Em 1946 quando fazia um discurso em uma universidade no Missouri, o mais célebre primeiro-ministro britânico, Winston Churchill, chamou a relação entre o seu país e os Estados Unidos da América de Special Relationship, a Relação Especial. Tal termo se referia à forte e fraterna relação militar, diplomática, cultural e histórica dividida pelos dois países ao longo de quase dois séculos, principalmente após a Segunda Guerra Mundial.
De fato, a insistência de Sir Winston Churchill foi fundamental para convencer Franklin D. Roosevelt, então presidente norte-americano, a apoiar militarmente os aliados na Europa em momentos cruciais da Guerra. Hoje, os sinais estão invertidos, ao invés de um democrata na Casa Branca temos um republicano, e ao invés de um conservador em Downing Street 10, temos um trabalhista. Essa inversão partidária já aconteceu antes, mas nunca a relação tão bem cultivada, atravessou dias tão incertos.
A postura adotada pelo presidente estado-unidense, deixou bastante claro para todo o mundo que a Europa, em seu local de destaque ocupado nos últimos 80 anos, não é mais prioridade para a nova administração. A visita de Keir Starmer a Donald Trump, acontece em um momento extremamente delicado. Os Estados Unidos decidiram tomar o lado russo no conflito que se desenrola no Leste Europeu, em uma das maiores reviravoltas geopolíticas dos últimos 50 anos.
Ao dar afago a Putin, enquanto humilha publicamente Zelensky, Trump, indiretamente também humilha os aliados históricos da Europa, incluindo o premiê Starmer. As preocupações sobre segurança regional foram parte central da pauta discutida, sobretudo após o anúncio do governo britânico em aumentar para 2,5% do PIB anual os seus gastos com defesa.
Apesar de ter feito a "lição de casa" e ter chegado a Washington com promessas robustas a mostrar, a postura irredutível do presidente republicano, enfatizou que nem Starmer, nem nenhum outro líder europeu, terão facilidade em convencer os norte-americanos a retornar a sua posição histórica de defesa de valores comuns. O primeiro-ministro trouxe também uma carta do monarca Charles III, convidando o presidente a uma recepção oficial pelo Rei e sua família em Londres.
Mesmo com um sorriso de gratidão e a provável presença no Palácio de Buckingham em breve, é também provável que nada disso surta algum efeito prático e traga melhoras aos prognósticos das relações transatlânticas. A melhor chance nas mãos dos britânicos é utilizar a sua independência econômica, fora da União Europeia, para buscar um acordo bilateral mais favorável com os americanos, agora que as tarifas para os europeus foram confirmadas pela Casa Branca.

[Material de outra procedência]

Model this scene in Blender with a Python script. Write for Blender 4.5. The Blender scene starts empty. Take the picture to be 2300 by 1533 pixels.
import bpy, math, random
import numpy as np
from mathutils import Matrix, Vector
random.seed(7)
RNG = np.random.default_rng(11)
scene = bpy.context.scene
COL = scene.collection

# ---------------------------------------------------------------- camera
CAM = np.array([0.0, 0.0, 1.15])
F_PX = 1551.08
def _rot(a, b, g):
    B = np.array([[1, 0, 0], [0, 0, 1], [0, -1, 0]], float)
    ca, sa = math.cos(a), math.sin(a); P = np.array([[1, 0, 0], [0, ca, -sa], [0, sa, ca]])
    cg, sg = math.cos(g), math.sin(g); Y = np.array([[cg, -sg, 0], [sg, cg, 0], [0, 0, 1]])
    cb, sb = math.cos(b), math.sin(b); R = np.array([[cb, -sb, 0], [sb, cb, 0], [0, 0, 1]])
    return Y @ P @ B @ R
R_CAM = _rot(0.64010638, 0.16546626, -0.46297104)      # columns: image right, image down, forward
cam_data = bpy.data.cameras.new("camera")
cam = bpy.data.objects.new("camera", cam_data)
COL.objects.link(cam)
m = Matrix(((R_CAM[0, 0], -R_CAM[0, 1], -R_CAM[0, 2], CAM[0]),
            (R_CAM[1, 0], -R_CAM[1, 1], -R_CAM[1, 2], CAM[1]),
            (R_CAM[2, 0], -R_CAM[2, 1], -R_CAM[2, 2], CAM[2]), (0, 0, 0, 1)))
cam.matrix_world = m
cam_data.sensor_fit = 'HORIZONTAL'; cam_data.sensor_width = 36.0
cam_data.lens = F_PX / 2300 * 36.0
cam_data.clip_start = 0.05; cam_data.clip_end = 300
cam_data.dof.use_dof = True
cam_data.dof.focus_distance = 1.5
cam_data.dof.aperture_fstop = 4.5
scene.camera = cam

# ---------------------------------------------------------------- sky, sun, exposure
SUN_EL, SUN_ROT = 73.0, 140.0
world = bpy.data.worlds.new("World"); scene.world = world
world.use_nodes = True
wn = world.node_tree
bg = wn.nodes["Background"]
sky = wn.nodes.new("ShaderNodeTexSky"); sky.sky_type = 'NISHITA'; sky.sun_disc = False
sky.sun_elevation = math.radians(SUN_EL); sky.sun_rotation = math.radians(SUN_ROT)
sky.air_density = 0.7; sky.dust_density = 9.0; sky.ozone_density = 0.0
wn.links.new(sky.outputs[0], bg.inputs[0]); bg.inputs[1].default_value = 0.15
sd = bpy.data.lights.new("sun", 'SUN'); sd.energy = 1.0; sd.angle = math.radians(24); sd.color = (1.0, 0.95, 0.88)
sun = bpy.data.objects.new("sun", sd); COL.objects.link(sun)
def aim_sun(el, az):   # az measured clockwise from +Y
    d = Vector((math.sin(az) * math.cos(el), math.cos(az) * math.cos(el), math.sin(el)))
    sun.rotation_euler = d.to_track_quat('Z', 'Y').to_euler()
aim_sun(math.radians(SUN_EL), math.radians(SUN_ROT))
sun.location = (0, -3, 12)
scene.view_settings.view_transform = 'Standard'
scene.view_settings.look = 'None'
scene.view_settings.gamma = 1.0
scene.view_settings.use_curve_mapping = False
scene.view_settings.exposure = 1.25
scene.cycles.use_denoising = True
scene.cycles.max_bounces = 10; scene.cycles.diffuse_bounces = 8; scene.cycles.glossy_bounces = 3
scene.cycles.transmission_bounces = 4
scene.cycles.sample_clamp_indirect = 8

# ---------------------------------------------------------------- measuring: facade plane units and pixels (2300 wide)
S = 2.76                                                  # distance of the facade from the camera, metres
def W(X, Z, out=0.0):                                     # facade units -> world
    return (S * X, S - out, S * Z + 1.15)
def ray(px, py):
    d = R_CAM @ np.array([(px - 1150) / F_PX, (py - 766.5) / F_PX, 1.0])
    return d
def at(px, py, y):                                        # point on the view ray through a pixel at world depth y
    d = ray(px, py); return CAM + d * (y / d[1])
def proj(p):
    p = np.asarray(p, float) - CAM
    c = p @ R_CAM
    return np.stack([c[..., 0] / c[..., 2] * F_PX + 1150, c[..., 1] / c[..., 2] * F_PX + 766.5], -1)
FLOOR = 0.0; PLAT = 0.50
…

As razões por trás das decisões recentes de mudança de rumo de Washington, ainda são desconhecidas. A quebra tão brusca de tantos protocolos e tradições ainda tem causado noites de insónia por todo o velho continente. Os próximos dias serão cruciais para sabermos maiores detalhes do novo plano geopolítico de Trump, começando com reuniões mais concretas acerca do futuro ucraniano. Seja qual for o resultado, aquilo que se observa neste momento, constata que a "Relação Especial" tão valorizada dos dois lados do Atlântico, agora será apenas mais relação ordinária, dentre tantas outras, entre os Estados Unidos e o resto do mundo.